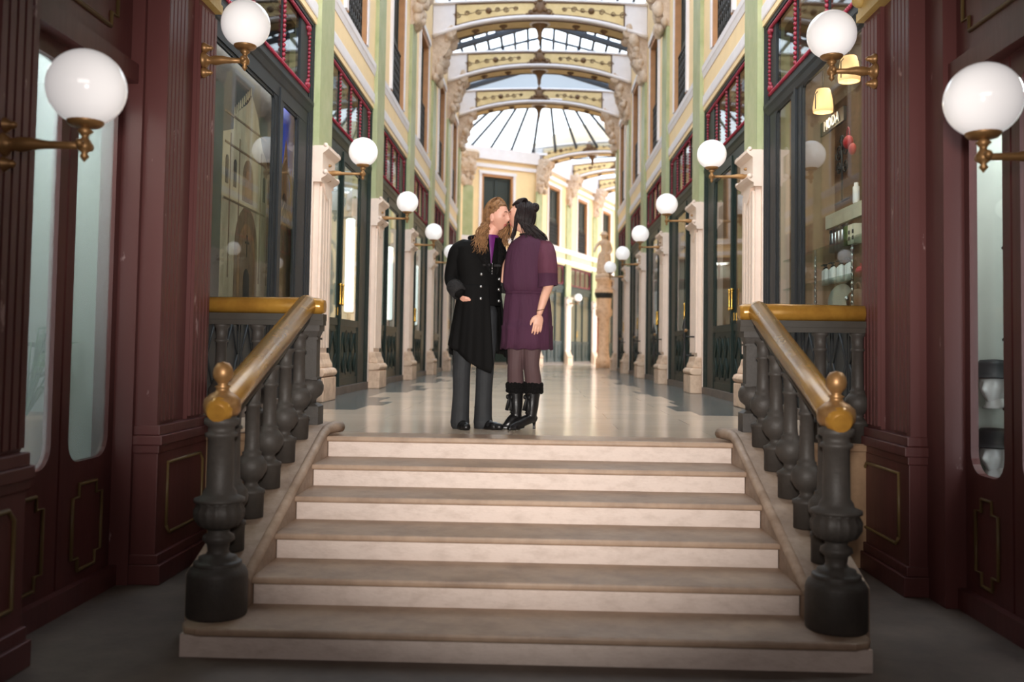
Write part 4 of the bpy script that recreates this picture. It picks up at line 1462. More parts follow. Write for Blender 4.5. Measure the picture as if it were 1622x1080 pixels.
limb(mb, [(-.325, 7.43, 1.405), (-.305, 7.46, 1.36), (-.30, 7.495, 1.22), (-.275, 7.485, 1.15), (-.25, 7.48, 1.12)], [.062, .064, .058, .054, .050])
coat = remesh('coat', mb, 'velvet', man, .006, 3, label='black velvet frock coat')
# standing fur collar and lapels
mb = MB()
pts = [coat_pt(1.468, math.radians(a), .006) + Vector((0, 0, .008)) for a in range(45, 346, 15)]
mb.tube(pts, [.012] + [.019] * (len(pts) - 2) + [.012], 10)
for sg, a_in, a_out in ((1, (30, 24), (62, 30)), (-1, (-12, 6), (-48, 0))):
    rings = []
    for j in range(13):
        q = j / 12
        z = 1.478 - .285 * q
        w = math.sin(math.pi * min(1, .18 + q * .82)) ** .6
        i0, o0 = a_in[0] + (a_in[1] - a_in[0]) * q, a_in[0] + (a_in[1] - a_in[0]) * q + (a_out[0] - a_in[0]) * (1 - q) ** .6 * (.55 + .45 * w)
        rings.append([coat_pt(z, math.radians(i0 + (o0 - i0) * u), .003 + .016 * math.sin(math.pi * min(1, max(.02, u))) ** .5) for u in (0, .1, .3, .5, .7, .9, 1)])
    mb.loft(rings, closed=False)
part('lapel', mb, 'fur', coat, 'black collar and lapels of soft pile')
mb = MB()
rg = ering(-.385, 7.362, 1.492, .066, .064, 0, 30)
mb.tube(rg + [rg[0]], .012, 8)
part('shirt_collar', mb, 'purple', man, 'purple shirt collar')
# purple cravat between the lapels
mb = MB()
rings = []
for j in range(9):
    q = j / 8
    z = 1.50 - .225 * q
    w = .030 * (1 - q * .85)
    mid = coat_at(min(z, 1.47), -.356 - .002 * q, .014)
    u = Vector((math.cos(AX), math.sin(AX), 0))
    rings.append([Vector((mid.x, mid.y, z)) + u * w * k - Vector((0, 1, 0)) * .008 * (1 - abs(k)) for k in (-1, -.5, 0, .5, 1)])
mb.loft(rings, closed=False)
part('cravat', mb, 'purple', man, 'purple satin cravat')
mb = MB()
for z in (1.235, 1.215, 1.195):
    mb.sphere(coat_at(z, -.352, .012), .005, 8, 6)
mb.tube([coat_at(1.28, -.352, .012), coat_at(1.20, -.352, .012)], .0022, 5)
part('pendant', mb, 'silver', man, 'small silver pendant chain')
for z, x in ((1.187, -.432), (1.093, -.434), (1.0, -.434), (1.16, -.300), (1.08, -.302), (.99, -.300)):
    mb = MB()
    p = coat_at(z, x, .004)
    mb.sphere(p, .0125, 12, 8)
    part('button', mb, 'silver', coat, 'silver button')
for x in (-.395, -.315):
    mb = MB()
    p = coat_at(1.262, x, .008)
    for k in (-1, 0, 1):
        mb.sphere(p + Vector((k * .016, k * .009, 0)), .015, 10, 6, sc=(1, .5, .8))
    part('frog_fastening', mb, 'cufflace', coat, 'dark braided fastening')
# cuffs
for a, b in (((-.655, 7.30, 1.11), (-.592, 7.232, 1.035)), ((-.305, 7.475, 1.135), (-.235, 7.48, 1.11))):
    mb = MB()
    a, b = Vector(a), Vector(b)
    mb.tube([a, a + (b - a) * .15, a + (b - a) * .6, b, b + (a - b) * .04], [.056, .064, .066, .058, .030], 20)
    part('cuff', mb, 'cufflace', coat, 'deep patterned charcoal cuff')
# coat skirt: an open sheet, pointed at the front
def hem(phi):
    d = math.degrees(phi)
    tb = [(-360 + 52, .50), (-300, .52), (-270, .575), (-230, .58), (-180, .56), (-150, .56), (-125, .615), (-112, .655), (-95, .64), (-60, .575), (-25, .48), (0, .435), (6, .43)]
    for (d0, z0), (d1, z1) in zip(tb[:-1], tb[1:]):
        if d0 <= d <= d1:
            return z0 + (z1 - z0) * (d - d0) / (d1 - d0)
    return .5
rings = []
NR = 16
p0, p1 = -308, 6
for k in range(NR + 1):
    q = k / NR
    row = []
    for i in range(90):
        ph = math.radians(p0 + (p1 - p0) * i / 89)
        zt = 1.11
        z = zt + (hem(ph) - zt) * q
        o = .0025 + .006 * min(1, q * 4) + .014 * q * math.sin(ph * 7) + .006 * q * math.sin(ph * 17)
        if q > .0:
            o += 0.0
        row.append(coat_pt(z, ph, o))
    rings.append(row)
mb = MB()
mb.loft(rings, closed=False)
sk = part('coat_skirt', mb, 'velvet', coat, recalc=False)
so = sk.modifiers.new('thick', 'SOLIDIFY'); so.thickness = .006
# trousers
mb = MB()
limb(mb, [(-.46, 7.37, 1.0), (-.465, 7.37, .90)], [.125, .13])
limb(mb, [(-.53, 7.35, .90), (-.555, 7.32, .70), (-.575, 7.31, .48), (-.578, 7.33, .28), (-.583, 7.335, .12), (-.584, 7.33, .045)], [.098, .088, .070, .066, .070, .075])
limb(mb, [(-.405, 7.38, .90), (-.395, 7.355, .70), (-.398, 7.35, .48), (-.406, 7.37, .28), (-.409, 7.378, .12), (-.408, 7.37, .045)], [.095, .086, .070, .066, .070, .076])
remesh('trousers', mb, 'denim', man, .006, 3, label='charcoal grey flared trousers')
def shoe(mb, heel, toe, w=.046, h=.062):
    a, b = Vector(heel), Vector(toe)
    d = (b - a).normalized(); L = (b - a).length
    s = Vector((-d.y, d.x, 0))
    for k, (q, ww, hh) in enumerate(((.08, .8, .95), (.3, .85, 1.0), (.55, .95, .80), (.78, 1.05, .62), (.95, .80, .5))):
        R = Matrix((d, s, Vector((0, 0, 1)))).transposed()
        mb.sphere(a + d * (L * q) + Vector((0, 0, .022)), 1.0, 16, 10, sc=(L * .20, w * ww, h * hh), rot=R)
def sole(mb, heel, toe, w=.046):
    a, b = Vector(heel), Vector(toe)
    d = (b - a).normalized(); L = (b - a).length
    s = Vector((-d.y, d.x, 0))
    out = [(-.02, .7), (.05, .85), (.3, .75), (.6, .98), (.8, 1.0), (.95, .75), (1.04, .3)]
    ring = [a + d * (L * q) + s * (w * ww) for q, ww in out] + [a + d * (L * q) - s * (w * ww) for q, ww in reversed(out)]
    mb.prism([(p.x, p.y, .002) for p in ring], [(p.x, p.y, .024) for p in ring])
for hl, to in (((-.60, 7.38, 0), (-.525, 7.19, 0)), ((-.455, 7.39, 0), (-.275, 7.27, 0))):
    mb = MB()
    shoe(mb, hl, to); sole(mb, hl, to)
    remesh('shoe', mb, 'boot', man, .005, 2, label='black leather shoe')
# long wavy hair
rnd = random.Random(5)
mb = MB()
hair_cap(mb, Tm, 1.07)
for i in range(760):
    az = math.radians(rnd.uniform(70, 246))
    el0 = math.radians(rnd.uniform(35, 88))
    L = rnd.uniform(.15, .27)
    if abs(math.degrees(az) - 180) > 100: L *= .9
    pts, rr = [], []
    ph0 = rnd.uniform(0, 6.28); amp = rnd.uniform(.007, .020)
    g = rnd.uniform(1.05, 1.30)
    last = None
    for j in range(8):
        el = el0 + (math.radians(-18) - el0) * j / 7
        p = Vector((math.cos(el) * math.cos(az) * .096 * g, math.cos(el) * math.sin(az) * .080 * g, math.sin(el) * .120 * g))
        pts.append(Tm @ p)
    d0 = pts[-1]
    out = (pts[-1] - Vector((Tm.translation.x, Tm.translation.y, pts[-1].z)))
    out = out.normalized() if out.length > 0 else Vector((0, 0, 0))
    near = pts[-1].y < 7.36
    drift = Vector((rnd.uniform(-.07, .0), rnd.uniform(-.12, -.03) if near else rnd.uniform(-.02, .05), 0)) + out * rnd.uniform(-.02, .05)
    for j in range(1, 11):
        q = j / 10
        w = amp * math.sin(ph0 + q * 9)
        v = amp * math.cos(ph0 + q * 7)
        pts.append(d0 + Vector((w, v, -L * q)) + drift * q)
    n = len(pts)
    rr = [.0032 + .0012 * math.sin(k / n * 3) if k < n - 3 else .0032 * (n - k) / 4 for k in range(n)]
    mb.tube(pts, rr, 5)
# fringe strands along the temple
for i in range(110):
    s = rnd.choice((-1, -1, 1))
    az = s * math.radians(rnd.uniform(20, 70))
    pts = []
    g = rnd.uniform(1.05, 1.14)
    for j in range(9):
        q = j / 8
        el = math.radians(80 - (50 if s < 0 else 62) * q)
        aa = az + s * math.radians(80 if s < 0 else 55) * q
        pts.append(Tm @ Vector((math.cos(el) * math.cos(aa) * .096 * g, math.cos(el) * math.sin(aa) * .080 * g, math.sin(el) * .120 * g)))
    mb.tube(pts, [.0038] * 7 + [.003, .001], 5)
part('hair', mb, 'hair_m', man, 'long wavy dark blond hair')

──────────

YOUR GOAL:
Identify the lines that hold the word "part". Copy every one of them.

WRITTEN REPLY:
Write part 4 of the bpy script that recreates this picture. It picks up at line 1462. More parts follow. Write for Blender 4.5. Measure the picture as if it were 1622x1080 pixels.
part('lapel', mb, 'fur', coat, 'black collar and lapels of soft pile')
part('shirt_collar', mb, 'purple', man, 'purple shirt collar')
part('cravat', mb, 'purple', man, 'purple satin cravat')
part('pendant', mb, 'silver', man, 'small silver pendant chain')
    part('button', mb, 'silver', coat, 'silver button')
    part('frog_fastening', mb, 'cufflace', coat, 'dark braided fastening')
    part('cuff', mb, 'cufflace', coat, 'deep patterned charcoal cuff')
sk = part('coat_skirt', mb, 'velvet', coat, recalc=False)
part('hair', mb, 'hair_m', man, 'long wavy dark blond hair')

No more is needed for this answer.